FAQ

Basics

How can you list all keys?

You can list all keys using an interface that is deliberately limited. Applications must not rely on reading all keys back from a memcached server. A server may have millions or billions of unrelated keys. An application that relies on looking at all keys to then render a page will eventually fail.

You can use the lru crawler to examine all keys in an instance. This interface provides useful data for doing an analysis on data that is stored in a cache. See the protocol documentation) for full info.

Why only RAM?

Everything memcached does is an attempt to guarantee latency and speed. That said, it can make sense for some larger values to be fetched from high speed flash drives. A feature called extstore allows splitting items between RAM and disk storage.

Why no complex operations?

All operations should run in O(1) time. They must be atomic. This doesn’t necessarily mean complex operations can never happen, but it means we have to think very carefully about them first. Many complex operations can be emulated on top of more basic functionality.

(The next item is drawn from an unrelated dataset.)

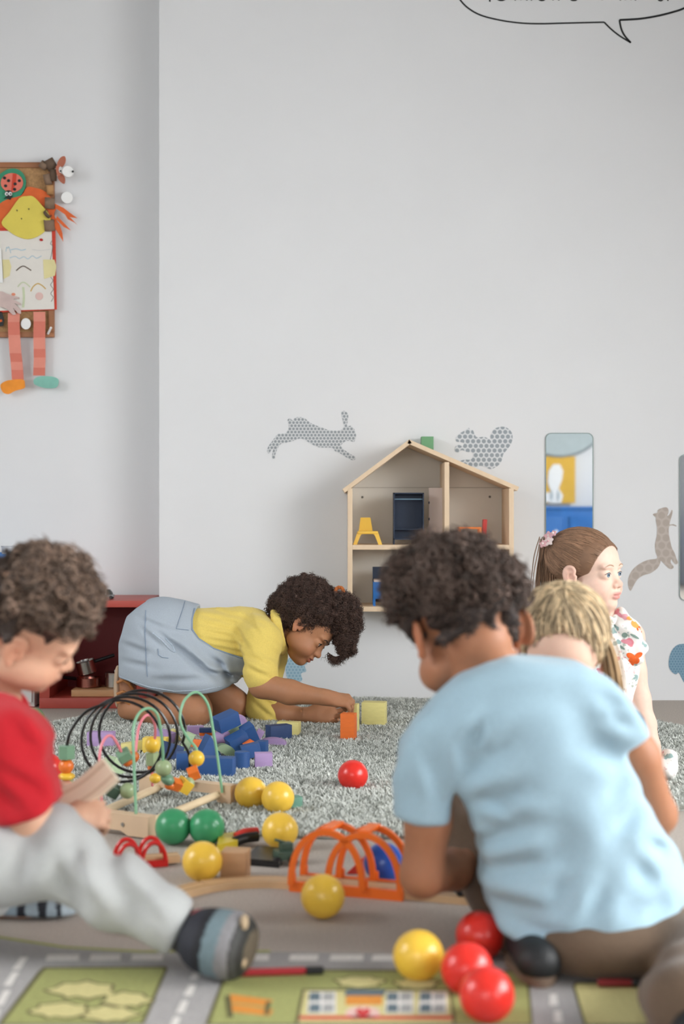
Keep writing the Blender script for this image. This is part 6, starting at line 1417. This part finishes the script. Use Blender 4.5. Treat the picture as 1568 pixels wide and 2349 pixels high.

Why is memcached not recommended for sessions? Everyone does it!

If a session disappears, often the user is logged out. If a portion of a cache disappears, either due to a hardware crash or a simple software upgrade, it should not cause your users noticable pain. This overly wordy post explains alternatives. Memcached can often be used to reduce IO requirements to very very little, which means you may continue to use your existing relational database for the things it’s good at.

Like keeping your users from being knocked off your site.

What about the MySQL query cache?

The MySQL query cache can be a useful start for small sites. Unfortunately it uses many global locks on the mysql database, so enabling it can throttle you down. It also caches queries per table, and has to expire the entire cache related to a table when it changes, at all. If your site is fairly static this can work out fine, but when your tables start changing with any frequency this immediately falls over.

Memory is also limited, as it requires using a chunk of what’s directly on your database.

Is memcached atomic?

Aside from any bugs you may come across, all commands are internally atomic. Issuing multiple sets at the same time has no ill effect, aside from the last one in being the one that sticks.

How do I troubleshoot client timeouts?

See Timeouts for help.

Setup Questions

How do I authenticate?

Limited password based authentication is available in the basic protocol - You can also enable TLS and authenticate by certificates verification.

How do you handle failover?

You usually don’t. Some clients have a “failover” option that will try the next server in the case of a failure.

  • TODO: renovate this section.

How do you handle replication?

It doesn’t. Adding replication to the system halves your effective cache size. If you can’t handle even a few percent extra cache misses, you have serious problems. Even with replication, things can break. More moving parts. Software to crash.

  • TODO: renovate this section

Can you persist cache between restarts?

Yes, in some situations. See the documentation on warm restart.

Do clients and servers all need to talk to each other?

Nope. The less chatter, the more scalable the system.

Monitoring

Why Isn’t curr_items Decreasing When Items Expire?

Expiration in memcached is lazy. In general, an item cannot be known to be expired until something looks at it. This helps the server keep consistent performance.

Since 1.5.0 a background thread analyzes the cache over time and asynchronously removes expired items from memory. See this blog post for more detail

Use Cases

When would you not want to use memcached?

It doesn’t always make sense to add memcached to your application.

TODO: link to that whynot page here or just inline new stuff?

Why can’t I use it as a database?

Memcached is an ephemeral data store. Meaning if the server goes down (crash, reboot, “cloud burps”) then your data is gone. The ephemeral nature of the software allows us to take extreme tradeoffs in design which allow us to be 10x, 100x, or even 1000x faster than a traditional database. Combining caching with traditional datastores allows reducing cost and improving user experience.

Can using memcached make my application slower?

Yes, absolutely. If your DB queries are all fast, your website is fast, adding memcached might not make it faster.

Also, this:

my @post_ids = fetch_all_posts($thread_id);
my @post_entries = ();
for my $post_id (@post_ids) {
	push(@post_entries, $memc->get($post_id));
}
# Yay I have all my post entries!

Instead of this anti-pattern, use pipelined gets instead. Fetching a single item from memcached still requires a network roundtrip and a little processing. The more you can fetch at once the better.